Les mutations des casaux
De sa création au IXème siècle à son âge d’or au XIIIème, le casal a beaucoup évolué, et cette évolution a été très différente en fonction des régions et des forces en présences. D’une manière générale, après le XIIIème siècle, le casal en Gascogne s’est rarifié ou en tout cas s’est fondu dans le phénomène des maisons. Quant aux anciens casaux ils ont pâtis de leur statut serf, même si les droits qu’ils donnaient pour l’accès aux vacants notamment étaient encore recherchés. C’est à partir de cette époque que le casal a commencé à être synonyme de jardin. Pourtant, le casal s’est maintenu plus longtemps dans les zones de montagne où au contraire de la pleine les tenants casaux sont restés une élite paysanne proche de l’aristocratie.
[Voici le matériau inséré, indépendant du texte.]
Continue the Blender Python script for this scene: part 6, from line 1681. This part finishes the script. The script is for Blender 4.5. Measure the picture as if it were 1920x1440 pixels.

En effet, avant le XIIIème siècle en Gascogne, les tenants casaux servaient d’intermédiaire entre l’aristocratie et la paysannerie, malgré leur statut de serf ils n’en disposaient pas moins de moyens financiers plus importants que le reste des paysans. Des moyens permis notamment par une patrimonialisation des casaux et la mise en place d’un droit d’ainesse absolue dans certaines régions de montagne qui ont permis de conserver intacte les casaux. Les tenants casal se sont ainsi constitués en une classe intermédiaire entre la paysannerie et l’aristocratie et servaient d’intermédiaire entre les deux. Or, dans les hautes vallées de Pyrénées, les seigneurs avaient moins de prise et étaient obligés de composés avec les élites paysannes. Ces dernières en ont profité pour imposer un statut libre au casal. Ainsi, même si dès 1077, les casaux de montagne sont associés à des maisons définis comme des personnes morales, les tenants casaux n‘avaient aucun intérêt à la disparition des casaux, ce qui explique qu’ils aient perdurés plus longtemps en montagne. Ainsi, dans les casaux de montagne on voit apparaitre de véritables seigneurs de maisons. C’est-à-dire des pères de familles tout puissant dans l’espace domestique à l’égal d’un seigneur. Ces tenants casaux disposaient de terres qu’ils louaient à des maisons non casales filles, où à des casaux plus pauvres. Les casaux les plus puissants lotissaient ainsi les terres autour de la maison principale jusqu’à constituer des quartiers entiers. La taille d’un quartier indiquant la puissance d’un casal.